Friday, February 29, 2008

Scott threatens mining companies with demos

Scott threatens mining companies with demos
By Joan Chirwa
Friday February 29, 2008 [03:00]

MINING companies are doing a lot for Zambia and should therefore be given time to discuss the proposed tax regime with experts, Chamber of Mines council member Jeremy Allen has said. But Lusaka Central PF member of parliament Guy Scott has said time had passed for negotiations with the mines as the new taxes would pass without any amendments considering that all Zambians were in favour of a tax hike for the mining companies.

Appearing before a parliamentary extended committee on estimates yesterday, Allen, who is also general manager for First Quantum Mineral Resources, said mining companies would decide to stop developing the industry once government implements the new tax regime without engaging into discussions with the investors.

“If government says it wants to take so much from the mining companies through high taxes, then we can also decide to stop developing the industry and this will not be a good thing to do because what we need is a win-win situation,” Allen said.

He said mining companies were not in any way against the new taxes proposed by the government but were only in favour of a well-structured tax regime that would take into account the positions of the parties involved.

“It’s not that we don’t want to pay taxes but what we are saying is that the tax should be well structured. If the proposed tax is implemented, I am afraid there would be less re-investment in the mining sector,” Allen said. “Zambia needs re-investment for a robust economy.”

Earlier, Chamber of Mines general manager Frederick Bantubonse said the proposed mining tax regime would undermine sustainability of the industry and Zambia’s economy.

“We appreciate the need for the government to get more money from minerals. The Zambian government is entitled to formulating its own laws,” Bantubonse said. “Companies that are signatory to the development agreements (DAs) are willing to sit down with the government and negotiate. People should appreciate that mining is capital intensive and is a long-term venture full of ups and downs. We welcome a constructive and open dialogue with the government in order to arrive at a solution to collect mines for the state to run.”

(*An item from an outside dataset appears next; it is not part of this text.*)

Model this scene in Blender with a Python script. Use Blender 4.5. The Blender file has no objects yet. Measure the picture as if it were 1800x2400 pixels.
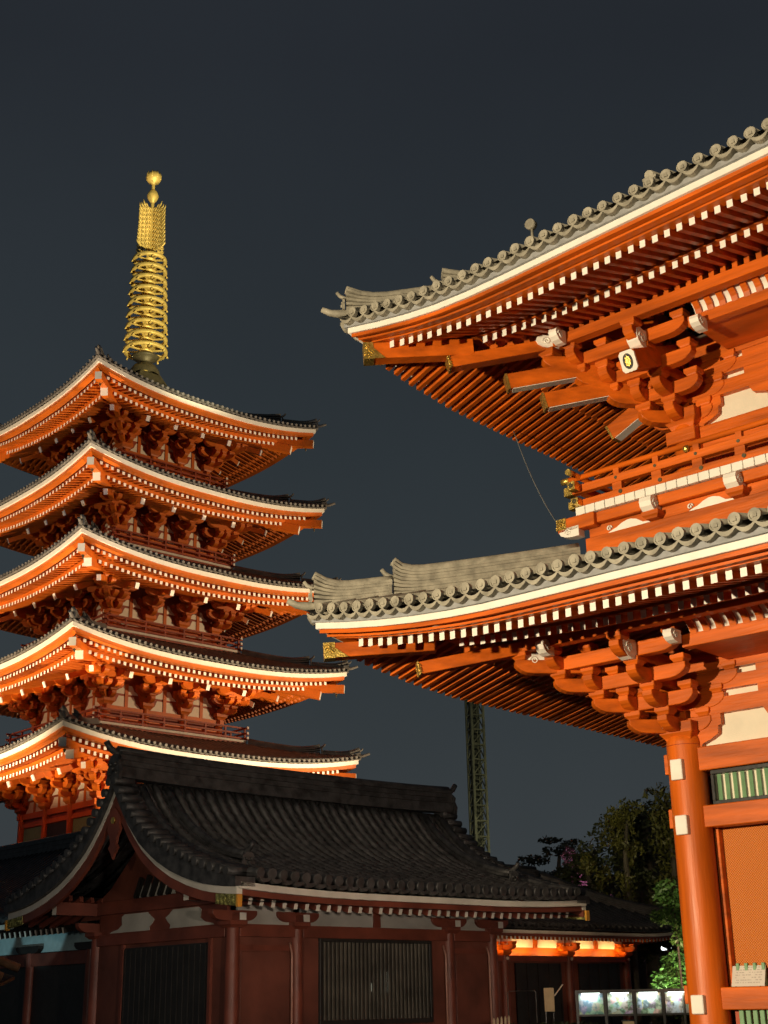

And Scott said government’s tax proposals for the mining companies would pass without any amendment.

“The mines don’t have any representative in parliament and all the 150 MPs, the government and just ordinary citizens of Zambia are all for the idea that taxes should be increased,” Scott said.

He said he would personally lead demonstrations on the Copperbelt Province against mining companies once they take legal action after new taxes take effect in April.“The government heard the voices of people who wanted a fair share of resources. It is now time for the mines to pay taxes like others have been doing,” Scott said. “This is the time for the government to make hay while the sun shines when there is still a boom in copper prices on the international market.”

After a heated debate, expanded committee chairperson Geoffrey Beene, who is Itezhi-tezhi member of parliament, advised the mining companies to reorganize themselves and come up with actual proposals on what percentage increase they needed for the taxes. Beene said the mines should come up with proposals by tomorrow, giving parliamentarians only today to make consultations on the matter for presentation in parliament next week.

President Levy Mwanawasa and finance minister Ng’andu Magande have both indicated that the government would not allow for negotiations before the implementation of the new tax regime, which will see the mining companies contributing at least 47 per cent in taxes to the government treasury.

Effective April 1, 2008, mining companies will be expected to pay corporate tax at 30 per cent; mineral royalty rate on base metals at three per cent of gross value; withholding tax on interest, royalties, management fees and payments to affiliates or subcontractors in the sector at the rate of 15 per cent and a variable profit tax of up to 15 per cent on taxable income, which is above eight per cent of the gross income, will be introduced.